Oh, listen to this mournful tale, it's the worst you e'er did hear,
Will cause each Christian to bewail and draw from them a tear.
It's of a base and guilty wretch, her hands with blood imbrued,
Each feeling heart must be amazed when they hear this tale of blood.
In Pollards Row, Bethnal Green, the truth I will explain,
How a cruel mother her infant she has slain ;
She took a razor in her hand, without any fear or dread.
She cut its throat from ear to ear, and severed off its head.
When the husband he came home at night, and at the door did knock,
And on entering into the room how dreadful was the shook
To see the infant laying on the bed all weltering in its gore
Such a blood-thirsty deed as this was never heard of before.

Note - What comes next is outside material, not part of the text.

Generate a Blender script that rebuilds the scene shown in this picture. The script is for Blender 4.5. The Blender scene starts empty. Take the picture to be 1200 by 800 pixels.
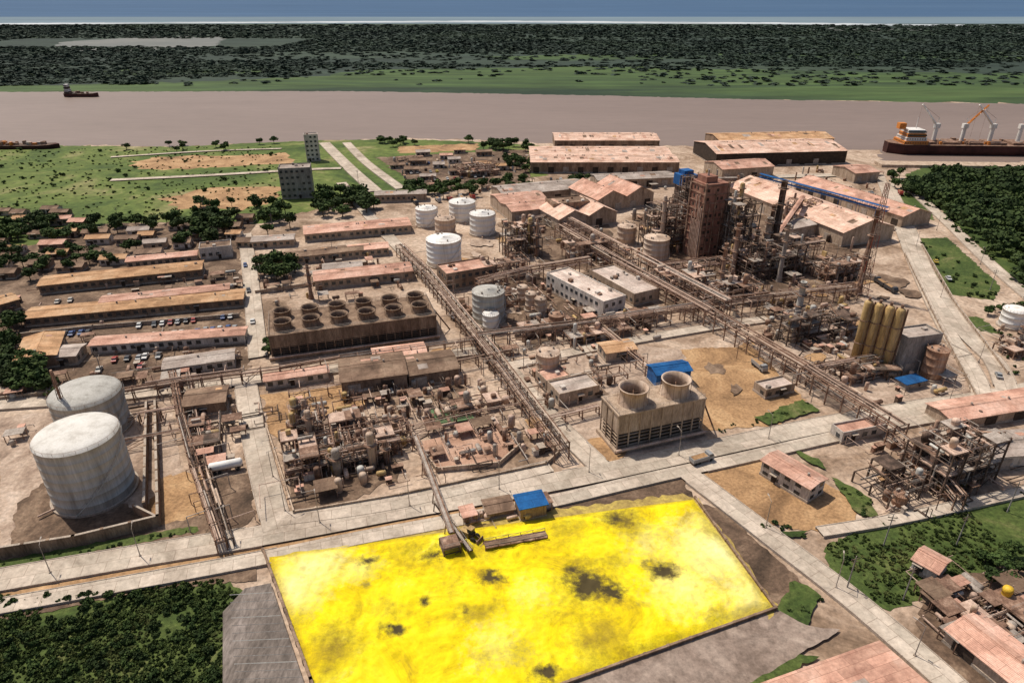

The wretch who could stain her hand with her own infant's blood,
Such actions when discovered is for the public good,
Each feeling heart must now lament this sad atrocious deed,
Committed by a female hand on her own infant seed.
Then mothers all a warning take from this unhappy tale,
And whatever follies you commit never have it to bewail,
But she is now taken for this crime and is to Newgate sent,
And there she must lay, her trial to take, and in sorrow to lament.
It may be as well to add that the lady referred to in the above lines did not meet the fate usually awaiting persons so charged in her day, but, found guilty, was confined as a criminal lunatic during the please of the authorities.